Now if I knew everything I'd be rich, then I'd be like Jim and writing for fun instead of trying to make a living (wait a minute, this blog is for fun, oh well). But a $5 billion automation company may not be the best play right now. Plus the stock has rallied since March more than doubling its worth. The window for purchase was last spring. By the way, Pinto also cites an uptick of RA stock since the meeting. But it's been growing for eight months now. By the way, as has ABB's and Emerson's.

And, oh yes, GE has an automation company--GE Intelligent Platforms--that supplies much of the parent's automation needs. As for distribution--automation distribution is a far cry from turbine and appliance distribution.

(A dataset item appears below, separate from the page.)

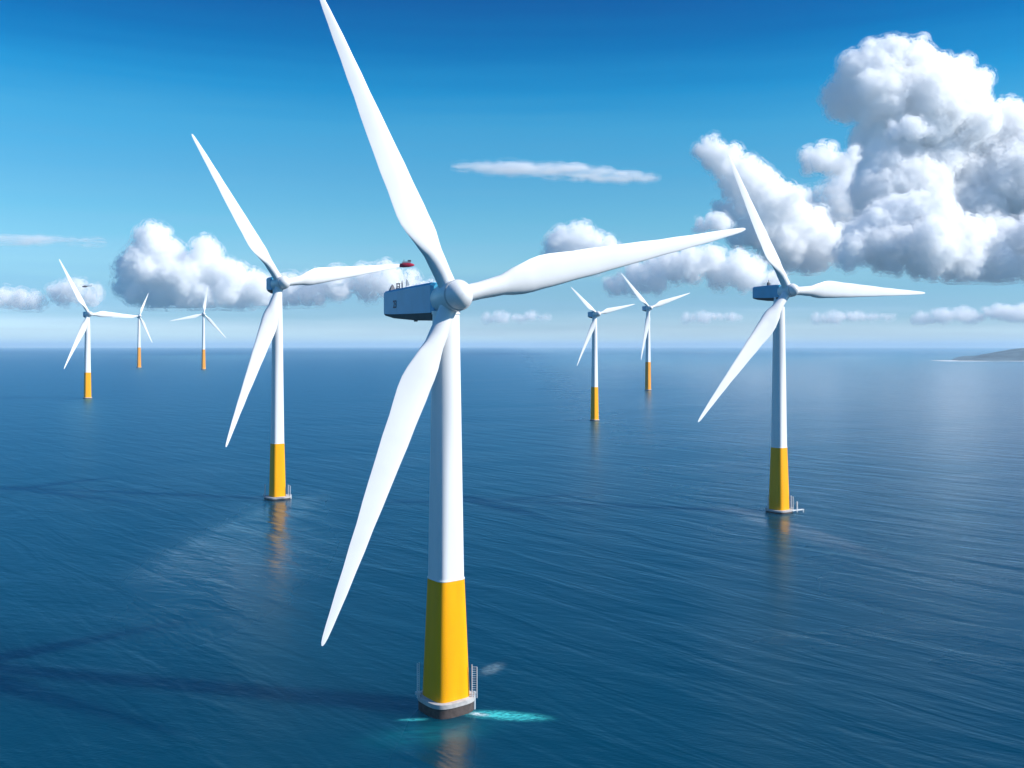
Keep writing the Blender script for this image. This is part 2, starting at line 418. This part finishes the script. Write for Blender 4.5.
cloud('long low bank of cloud below the near right blade', 5600, [
    (640, 278, 13), (655, 274, 14), (672, 268, 15), (690, 266, 16), (705, 264, 15), (720, 272, 14), (740, 272, 16), (758, 276, 13), (618, 284, 9), (775, 280, 10)], 293, 4.5, seed=9, puff=1.1)
cloud('soft flat cloud bank behind the left turbine', 8600, [
    (290, 290, 14), (315, 288, 15), (340, 284, 15), (365, 282, 16), (388, 282, 15), (410, 286, 12), (430, 290, 10), (268, 294, 12)], 304, 8, seed=10, puff=1.0)
cloud('ragged pale cloud bank low at the left edge', 9000, [
    (-20, 298, 12), (5, 296, 10), (25, 300, 9), (58, 292, 10), (75, 290, 10), (92, 296, 8), (40, 302, 8)], 308, 7, seed=11, puff=1.0)
cloud('thin lens-shaped cloud streak high in mid sky', 6500, [
    (470, 167, 4), (500, 167, 6.5), (530, 169, 7), (560, 171, 7), (590, 174, 6), (620, 176, 5), (645, 178, 3)], 183, 7, seed=12, puff=.5, stretch=(5, 3, 0.8), fill=False, wisp=3, wisp_mfp=22, streak=True)
cloud('faint thin cloud streak at the upper left edge', 8500, [
    (0, 240, 5), (30, 240, 5), (60, 241, 4), (90, 242, 3)], 250, 12, seed=13, puff=.4, stretch=(5, 3, 0.8), fill=False, wisp=3, wisp_mfp=26, streak=True)
for i, (lb, bl) in enumerate([
    ('small flat cloud low above the sea beside the near hub', [(490, 318, 3.5), (500, 317, 4), (520, 318, 4), (532, 316, 4), (545, 318, 3.5)]),
    ('long thin strip of cloud low just right of the right turbine', [(820, 318, 4), (835, 317, 4.4), (853, 316, 5), (870, 317, 4.6), (886, 317, 4)]),
    ('low bright cloud bank over the headland', [(925, 318, 5), (945, 315, 6), (960, 313, 6), (975, 317, 6), (1000, 312, 8), (1020, 314, 9), (1040, 314, 9)]),
    ('small low cloud strip between the far orange-footed and the right turbine', [(690, 318, 3.4), (703, 317, 4), (718, 316, 4), (733, 317, 4)]),
]):
    cloud(lb, 14000, bl, 324, 6, seed=20 + i, puff=.55, vox=.7, stretch=(2.4, 1.4, 1), fill=False, wisp=2.5, wisp_mfp=9)

# ------------------------------------------------------------------ turbines
def blade(root, parent, Lb, ang, hub, a, v, hand=1, k=1.0):
    """one blade: round shank, shoulder, tapering twisted aerofoil, blunt tip"""
    u = Vector((1, 0, 0)); t = R(ang)
    b = u * math.cos(t) + v * math.sin(t); tau = (-u * math.sin(t) + v * math.cos(t)) * hand
    r0 = 0.027 * Lb0(k)
    n = 28; rings = []
    ks = [0, .04, .08, .12, .15, .18, .21, .24, .27, .30, .34, .38, .44, .5, .56, .62, .68, .74, .8, .86, .91, .95, .98, .993, 1.0]
    tabc = [(0, .052), (.08, .050), (.14, .060), (.19, .086), (.228, .101), (.28, .102), (.42, .085), (.56, .068), (.7, .050), (.82, .037), (.92, .025), (.97, .018), (.99, .012), (1, .004)]
    tabt = [(0, .052), (.12, .050), (.2, .040), (.28, .027), (.36, .019), (.5, .012), (.7, .007), (.9, .004), (1, .0015)]
    taba = [(0, .5), (.1, .5), (.2, .44), (.28, .38), (.5, .4), (1, .5)]     # leading share of the chord
    tabw = [(0, 28), (.18, 25), (.28, 13), (.5, 5), (.8, 0), (1, -1)]
    def ip(tb, s):
        for (x0, y0), (x1, y1) in zip(tb, tb[1:]):
            if s <= x1:
                q = (s - x0) / (x1 - x0); q = q * q * (3 - 2 * q) if tb is not tabw else q
                return y0 + (y1 - y0) * q
        return tb[-1][1]
    LL = Lb0(k)
    for s in ks:
        c = ip(tabc, s) * LL; th = ip(tabt, s) * LL; la = ip(taba, s); tw = R(ip(tabw, s))
        rd = max(0.0, min(1.0, (s - .1) / .18)); rd = rd * rd * (3 - 2 * rd)
        ring = []
        for i in range(n):
            q = 2 * math.pi * i / n
            x = 0.5 * (1 - math.cos(q))               # 0 at the leading edge
            yc = 0.5 * math.sin(q)
            ya = math.copysign(1, math.sin(q)) * (1.4845 * math.sqrt(x) - .63 * x - 1.758 * x * x + 1.4215 * x ** 3 - .5075 * x ** 4) if 0 < i < n and i != n // 2 else 0
            yy = (yc * (1 - rd) + ya * rd) * th
            xx = (x - la) * c
            X = xx * math.cos(tw) - yy * math.sin(tw); Y = xx * math.sin(tw) + yy * math.cos(tw)
            ring.append(hub + b * (s * Lb) + tau * X + a * (Y + 0.012 * LL * s * s))
        rings.append(ring)
    bm = bmesh.new(); loft(bm, rings)
    return obj('blade', bm, M_BLADE, parent, sharp=40)

_LB = [67.0]
def Lb0(k): return _LB[0] * k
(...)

Usually Jim and I agree, but we don't on Rockwell. I follow more the ideas of an investment banker whom I recently talked with who admires Rockwell for its sound cash management policies. It's not a buy and flip stock where you try to make big bucks on growth. It's more of a conservative buy and take the dividends. (Disclosure: If I have any ROK, it's buried somewhere deep in the funds I have. I don't trade in automation stocks. And I definitely don't advise people, even me, on stocks.)

Invensys

I see that Invensys Operations Management is still coming together, but it's getting there. A new Website has popped up I guess I'd go with the majority of people I've talked with outside the company--the new logo doesn't do anything for me. But the new site brings together all the disparate parts that they are trying to merge.

Standards

I talk often about standards in automation. The last 18 months or more have seen more than its share of discussion about wireless standard development -- WirelessHart and ISA100 especially. I think standards help an industry move forward, because people can start to develop products or write code around them and users gain some assurance that the technology will stay around a little while and applications will interoperate. On the other hand, I always saw the wisdom of Ken Spenser who was at the time CEO of Think&Do software--"The best standards are de facto standards." Here is a blog post by Dave Winer on the subject. He is concerned with the "high tech" world, but the ideas are applicable here. What do you think?

Volkswagen the new GM?

Here's a post by Bill Waddell over at Emerging Excellence analyzing recent moves of Volkswagen. I agree with much of what he says. But I'd add a question -- can companies become so large and complex that they simply can't be managed any longer and must be pruned in order to prepare for new growth?